Artur Mas, Joana Ortega e Irene Rigau se sientan hoy en el banquillo de los acusados por su participación en la organización de la consulta del 9-N, en el 2014, a pesar de haber recibido la notificación del Tribunal Constitucional advirtiéndoles de su prohibición. Lo hacen en su condición de expresidente y exconsejeras de la Generalitat. La fiscalía les acusa de los delitos de desobediencia, prevaricación y usurpación de funciones. Todos ellos, cargos penados con su inhabilitación. Este juicio no debería haber llegado a celebrarse nunca. En primer lugar, porque los acusados sabían perfectamente lo que estaban haciendo: violentar el Estado de derecho para resolver un asunto político. Astucia le llamó Mas unos días antes del 9-N El tribunal determinará si hicieron lo primero pero está claro que no lograron lo segundo. El conflicto político sigue aquí y tanto la celebración del 9-N como la subsiguiente actuación de la mayoría independentista en el Parlament no han logrado superarlo. Como tampoco lo ha hecho la falta de respuesta política desde las instituciones del Estado a lo que acontecía en Cataluña. Con lo cual, la imperativa respuesta judicial lleva sobre sus espaldas el estigma de aparecer como actuación discrecional y arbitraria dado que los fiscales del TSJC, por unanimidad, no apreciaron delito.

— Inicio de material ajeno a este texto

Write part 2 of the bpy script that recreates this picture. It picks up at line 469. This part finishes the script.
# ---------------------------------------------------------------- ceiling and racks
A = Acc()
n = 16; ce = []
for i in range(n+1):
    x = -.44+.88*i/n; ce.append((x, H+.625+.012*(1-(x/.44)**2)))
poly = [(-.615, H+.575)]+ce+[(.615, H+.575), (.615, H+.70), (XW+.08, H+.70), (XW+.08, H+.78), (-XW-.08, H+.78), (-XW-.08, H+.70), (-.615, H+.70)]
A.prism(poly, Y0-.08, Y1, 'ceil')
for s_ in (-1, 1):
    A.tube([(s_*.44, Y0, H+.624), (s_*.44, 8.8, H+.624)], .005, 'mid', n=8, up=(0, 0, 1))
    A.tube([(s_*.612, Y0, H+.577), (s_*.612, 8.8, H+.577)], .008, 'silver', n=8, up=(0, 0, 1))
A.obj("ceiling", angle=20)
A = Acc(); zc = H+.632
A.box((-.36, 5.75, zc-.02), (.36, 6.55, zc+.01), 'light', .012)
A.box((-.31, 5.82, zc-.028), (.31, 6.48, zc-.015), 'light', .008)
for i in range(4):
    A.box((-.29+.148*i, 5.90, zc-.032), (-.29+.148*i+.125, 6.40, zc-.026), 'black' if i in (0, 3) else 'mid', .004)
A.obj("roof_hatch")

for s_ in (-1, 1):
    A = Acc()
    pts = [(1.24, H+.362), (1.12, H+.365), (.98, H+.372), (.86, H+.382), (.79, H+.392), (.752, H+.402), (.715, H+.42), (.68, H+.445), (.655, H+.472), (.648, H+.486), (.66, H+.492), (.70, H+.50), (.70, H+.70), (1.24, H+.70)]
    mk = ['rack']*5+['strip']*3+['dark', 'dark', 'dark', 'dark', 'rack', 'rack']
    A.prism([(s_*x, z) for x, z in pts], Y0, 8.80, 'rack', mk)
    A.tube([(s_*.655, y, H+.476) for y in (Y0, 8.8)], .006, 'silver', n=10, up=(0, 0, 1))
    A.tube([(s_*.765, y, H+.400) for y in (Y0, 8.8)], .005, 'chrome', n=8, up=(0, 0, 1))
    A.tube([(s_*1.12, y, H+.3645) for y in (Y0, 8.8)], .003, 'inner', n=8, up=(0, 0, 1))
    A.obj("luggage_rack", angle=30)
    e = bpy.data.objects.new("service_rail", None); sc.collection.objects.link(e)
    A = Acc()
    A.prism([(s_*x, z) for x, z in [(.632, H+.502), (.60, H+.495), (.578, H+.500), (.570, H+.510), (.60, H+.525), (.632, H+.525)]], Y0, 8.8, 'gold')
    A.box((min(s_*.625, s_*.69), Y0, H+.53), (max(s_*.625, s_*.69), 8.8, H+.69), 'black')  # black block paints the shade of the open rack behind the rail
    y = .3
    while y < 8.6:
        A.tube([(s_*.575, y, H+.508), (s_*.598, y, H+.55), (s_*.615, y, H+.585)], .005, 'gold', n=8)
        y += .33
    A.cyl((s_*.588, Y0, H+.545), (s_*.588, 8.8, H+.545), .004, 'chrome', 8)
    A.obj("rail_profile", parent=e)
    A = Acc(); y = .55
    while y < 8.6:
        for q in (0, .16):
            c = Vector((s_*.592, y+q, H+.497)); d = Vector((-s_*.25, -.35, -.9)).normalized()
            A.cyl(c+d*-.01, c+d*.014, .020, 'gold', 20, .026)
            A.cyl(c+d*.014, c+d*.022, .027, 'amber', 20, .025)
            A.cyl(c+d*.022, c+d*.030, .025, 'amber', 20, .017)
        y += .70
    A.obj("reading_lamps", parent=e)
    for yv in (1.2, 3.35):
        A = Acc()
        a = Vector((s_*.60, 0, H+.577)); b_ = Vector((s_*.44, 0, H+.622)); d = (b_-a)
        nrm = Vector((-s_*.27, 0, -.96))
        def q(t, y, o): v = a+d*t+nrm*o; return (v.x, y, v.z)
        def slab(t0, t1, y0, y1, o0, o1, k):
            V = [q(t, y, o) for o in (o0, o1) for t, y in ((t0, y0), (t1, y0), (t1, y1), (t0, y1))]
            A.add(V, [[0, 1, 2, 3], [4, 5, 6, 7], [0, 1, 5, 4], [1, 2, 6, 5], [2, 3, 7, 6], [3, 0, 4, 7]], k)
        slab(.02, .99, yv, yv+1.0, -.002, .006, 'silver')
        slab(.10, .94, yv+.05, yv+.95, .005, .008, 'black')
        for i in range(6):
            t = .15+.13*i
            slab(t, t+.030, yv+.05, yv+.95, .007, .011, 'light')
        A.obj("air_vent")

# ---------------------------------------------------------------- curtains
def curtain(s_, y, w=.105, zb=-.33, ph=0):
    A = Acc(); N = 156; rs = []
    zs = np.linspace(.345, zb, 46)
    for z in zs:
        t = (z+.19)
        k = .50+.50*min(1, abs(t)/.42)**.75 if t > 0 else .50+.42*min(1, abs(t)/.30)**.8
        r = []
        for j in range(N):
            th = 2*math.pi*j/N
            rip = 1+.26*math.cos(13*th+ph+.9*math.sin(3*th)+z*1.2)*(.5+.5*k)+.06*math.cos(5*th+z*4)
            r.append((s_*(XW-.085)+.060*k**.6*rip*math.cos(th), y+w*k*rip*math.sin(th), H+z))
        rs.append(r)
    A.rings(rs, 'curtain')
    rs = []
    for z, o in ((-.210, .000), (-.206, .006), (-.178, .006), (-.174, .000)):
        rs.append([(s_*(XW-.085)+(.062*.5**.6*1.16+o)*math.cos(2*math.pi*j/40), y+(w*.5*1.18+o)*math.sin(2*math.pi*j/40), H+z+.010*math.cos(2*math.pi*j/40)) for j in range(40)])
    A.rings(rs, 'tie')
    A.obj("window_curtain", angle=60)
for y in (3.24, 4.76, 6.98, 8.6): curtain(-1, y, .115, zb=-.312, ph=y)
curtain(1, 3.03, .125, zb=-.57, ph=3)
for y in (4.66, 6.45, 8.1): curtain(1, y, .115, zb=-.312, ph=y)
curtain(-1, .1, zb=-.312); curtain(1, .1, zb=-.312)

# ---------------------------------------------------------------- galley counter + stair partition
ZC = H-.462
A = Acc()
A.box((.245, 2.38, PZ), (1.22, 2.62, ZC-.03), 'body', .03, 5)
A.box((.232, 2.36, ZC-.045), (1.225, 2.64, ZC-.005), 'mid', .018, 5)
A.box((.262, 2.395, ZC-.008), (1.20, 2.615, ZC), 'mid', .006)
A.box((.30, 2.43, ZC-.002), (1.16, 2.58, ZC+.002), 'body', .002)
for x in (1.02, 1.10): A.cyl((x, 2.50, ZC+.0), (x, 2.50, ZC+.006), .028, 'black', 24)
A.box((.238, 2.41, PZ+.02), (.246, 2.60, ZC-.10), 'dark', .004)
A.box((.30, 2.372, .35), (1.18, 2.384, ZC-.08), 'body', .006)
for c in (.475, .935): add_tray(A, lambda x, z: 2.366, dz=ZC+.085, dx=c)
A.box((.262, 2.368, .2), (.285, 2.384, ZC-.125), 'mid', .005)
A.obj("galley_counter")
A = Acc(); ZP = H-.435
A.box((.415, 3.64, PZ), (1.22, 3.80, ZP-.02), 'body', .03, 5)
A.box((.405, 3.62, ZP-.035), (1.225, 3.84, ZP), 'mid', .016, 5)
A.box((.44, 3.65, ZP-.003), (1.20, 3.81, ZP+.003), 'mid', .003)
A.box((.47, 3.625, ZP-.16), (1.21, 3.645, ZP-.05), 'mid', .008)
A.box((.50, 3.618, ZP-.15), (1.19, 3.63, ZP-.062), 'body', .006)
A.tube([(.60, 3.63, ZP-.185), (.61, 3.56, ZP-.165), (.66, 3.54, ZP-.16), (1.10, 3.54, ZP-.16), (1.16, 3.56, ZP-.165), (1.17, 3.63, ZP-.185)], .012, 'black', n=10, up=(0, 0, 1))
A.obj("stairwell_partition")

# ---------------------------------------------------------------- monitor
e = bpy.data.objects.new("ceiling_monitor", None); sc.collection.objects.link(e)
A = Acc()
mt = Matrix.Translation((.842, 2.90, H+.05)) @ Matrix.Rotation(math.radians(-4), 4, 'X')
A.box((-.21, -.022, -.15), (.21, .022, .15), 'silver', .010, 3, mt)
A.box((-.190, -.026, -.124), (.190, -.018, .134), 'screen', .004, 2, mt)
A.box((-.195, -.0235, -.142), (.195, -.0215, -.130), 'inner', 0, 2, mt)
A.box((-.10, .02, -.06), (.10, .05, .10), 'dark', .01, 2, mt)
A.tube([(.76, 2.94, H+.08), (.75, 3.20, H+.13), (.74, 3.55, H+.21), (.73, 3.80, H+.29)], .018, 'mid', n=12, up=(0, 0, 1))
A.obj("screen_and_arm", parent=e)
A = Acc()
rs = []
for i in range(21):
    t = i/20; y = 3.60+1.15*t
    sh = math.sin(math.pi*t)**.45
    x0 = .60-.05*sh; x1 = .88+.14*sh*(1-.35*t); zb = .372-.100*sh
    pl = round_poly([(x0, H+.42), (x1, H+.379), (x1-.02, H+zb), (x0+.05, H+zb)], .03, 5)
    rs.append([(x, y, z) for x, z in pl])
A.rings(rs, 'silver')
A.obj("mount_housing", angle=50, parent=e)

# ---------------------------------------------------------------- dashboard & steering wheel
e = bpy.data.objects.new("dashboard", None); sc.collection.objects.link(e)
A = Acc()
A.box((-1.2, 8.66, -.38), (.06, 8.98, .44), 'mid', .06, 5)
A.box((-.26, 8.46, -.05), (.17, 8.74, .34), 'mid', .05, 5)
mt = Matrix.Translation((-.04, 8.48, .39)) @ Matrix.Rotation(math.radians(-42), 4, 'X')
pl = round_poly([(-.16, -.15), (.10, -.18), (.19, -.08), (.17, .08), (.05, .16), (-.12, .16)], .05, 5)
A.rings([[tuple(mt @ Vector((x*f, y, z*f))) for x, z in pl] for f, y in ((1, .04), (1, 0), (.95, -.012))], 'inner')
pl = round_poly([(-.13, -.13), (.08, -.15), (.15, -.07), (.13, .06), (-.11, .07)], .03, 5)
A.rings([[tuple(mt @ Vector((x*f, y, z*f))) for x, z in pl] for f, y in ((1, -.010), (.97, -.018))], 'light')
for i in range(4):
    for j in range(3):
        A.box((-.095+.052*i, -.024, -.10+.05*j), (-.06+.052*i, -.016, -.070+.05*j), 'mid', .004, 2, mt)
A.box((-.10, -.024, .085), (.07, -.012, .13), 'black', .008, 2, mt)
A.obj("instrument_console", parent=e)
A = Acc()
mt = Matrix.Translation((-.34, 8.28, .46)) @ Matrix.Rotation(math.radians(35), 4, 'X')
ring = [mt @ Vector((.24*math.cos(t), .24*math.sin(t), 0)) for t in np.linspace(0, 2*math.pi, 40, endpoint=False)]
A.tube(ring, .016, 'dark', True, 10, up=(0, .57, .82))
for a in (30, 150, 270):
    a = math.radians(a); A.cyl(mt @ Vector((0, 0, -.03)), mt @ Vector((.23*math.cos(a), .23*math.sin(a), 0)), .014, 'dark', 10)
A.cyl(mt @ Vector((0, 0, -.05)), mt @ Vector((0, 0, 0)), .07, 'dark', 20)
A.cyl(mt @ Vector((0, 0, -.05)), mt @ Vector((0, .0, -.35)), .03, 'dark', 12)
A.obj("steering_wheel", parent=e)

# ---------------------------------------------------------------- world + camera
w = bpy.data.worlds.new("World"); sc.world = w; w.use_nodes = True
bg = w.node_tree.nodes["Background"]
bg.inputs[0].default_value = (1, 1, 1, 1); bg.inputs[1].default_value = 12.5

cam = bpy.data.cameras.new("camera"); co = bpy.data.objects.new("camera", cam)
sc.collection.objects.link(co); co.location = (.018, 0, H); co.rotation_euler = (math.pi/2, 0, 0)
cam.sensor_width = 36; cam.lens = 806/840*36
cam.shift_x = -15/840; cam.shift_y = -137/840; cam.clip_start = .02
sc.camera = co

La celebración del juicio oral durante esta semana y las movilizaciones en la calle en solidaridad con los encausados llegan en un momento de máxima tensión política. Puigdemont acaba de poner la directa en la convocatoria de un presunto referéndum sobre la independencia avalado únicamente por la mayoría que le apoya. Una nueva salida hacia ninguna parte que volverá a violentar de una manera aún más severa el ordenamiento jurídico y que tampoco va a solucionar el malestar en Cataluña sino todo lo contrario. Mientras, el Gobierno ya ha advertido que utilizará todos los mecanismos a su alcance, incluida la suspensión de la autonomía, para evitar ese referéndum.

No será fácil en este clima que los magistrados puedan hacer su trabajo con sosiego. La solidaridad con los encausados debe tener el límite del respeto a la independencia de las actuaciones judiciales. Igual como la defensa del Estado de derecho exige un respeto pulcro en el fondo y en las formas del poder ejecutivo hacia la justicia.